How often can you easily tell your clients that the recession can affect their lifestyle or career despite having enough savings? Communicating a piece of bad news is a test of your commitment to clients. It is never easy and often brings up uncomfortable emotions for clients as well as for you. But the way you share this information determines how your clients react to it.
Let us look at a few tactics on how you can deliver bad news to your clients.
Anticipate and present facts
One of the main reasons why delivering bad news can be stressful is because you do not have a plan to address the situation proactively. To explain any situation to the client, you need to know them well. You need to know their habits, strengths, weaknesses and their ability to cope with adverse situations. For instance, if one of the spouse is earning and the other one spends a lot, this creates a trouble in the family’s finances. While giving bad news, if you anticipate that client’s reaction will be a denial, be prepared to present them with the facts. “For every meeting, arm yourself with the facts. This is essential when you are giving any information against the client’s choice. Also, prepare answers to questions that you feel clients may bring up during the meeting,” says Vinod Jain of Jain Investments.
Be direct
Avoid building suspense. Clients want to know how the situation they are facing can affect their lifestyle or savings. Also, in your nervousness, you may end up talking more which can confuse clients. Just be direct about what is not going well.
Generally, if your first statement is controversial or negative, clients may not be ready to digest this fact and they can counter question you. Thus, prepare the clients and deliver the bad news.
Don’t delay
Do not delay to deliver a bad news. Such delays can make the situation worse. This is generally not appreciated by the clients. “Do not delay giving out bad news because it can erode clients’ trust. Don’t use jargons because this may make the situation worse,” advises Hemant Rustagi of Wiseinvest Advisors.

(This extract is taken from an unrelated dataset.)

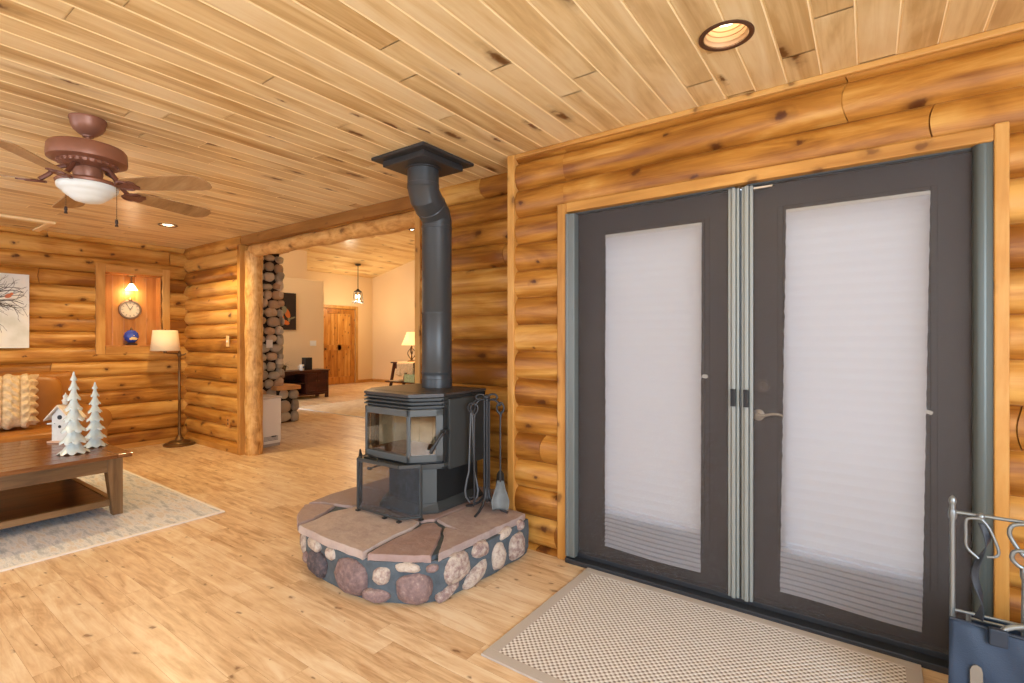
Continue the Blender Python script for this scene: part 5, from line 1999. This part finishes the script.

Avoid telephonic conversations or emails
A face-to-face meeting is always a better way of communicating bad news than a phone call or email. The harsher the news, the more important it is for you to deliver it personally. Lovaii Navlakhi of International Money Matters feels that human emotions are best expressed when you meet the client personally. “When you are breaking any bad news, meet them personally and discuss it. Many a time, misunderstandings occur while discussing serious issues over phone calls,” says Lovaii.
Provide options
After communicating the news and making the client comfortable with the new development, it is time to present the action plan. You should meet your clients with the list of options or solutions on how to deal with the bad news. Let them know what you are doing to make up for the loss. For instance, in the event of a market crash, tell them the importance of focussing on the long term. “Don’t meet the client with the sole intention of telling the bad news. Offer solutions on what can be done so that it doesn’t hamper their financial health,” says Nikhil Kothari of Etica Wealth Management.
Remember that bad news for the client is usually bad news for the advisors too. It depends on how well you deliver it. Empathize with your clients and make an effort to tell them that you understand the situation. Make an action plan to overcome the hurdles in the client’s financial growth.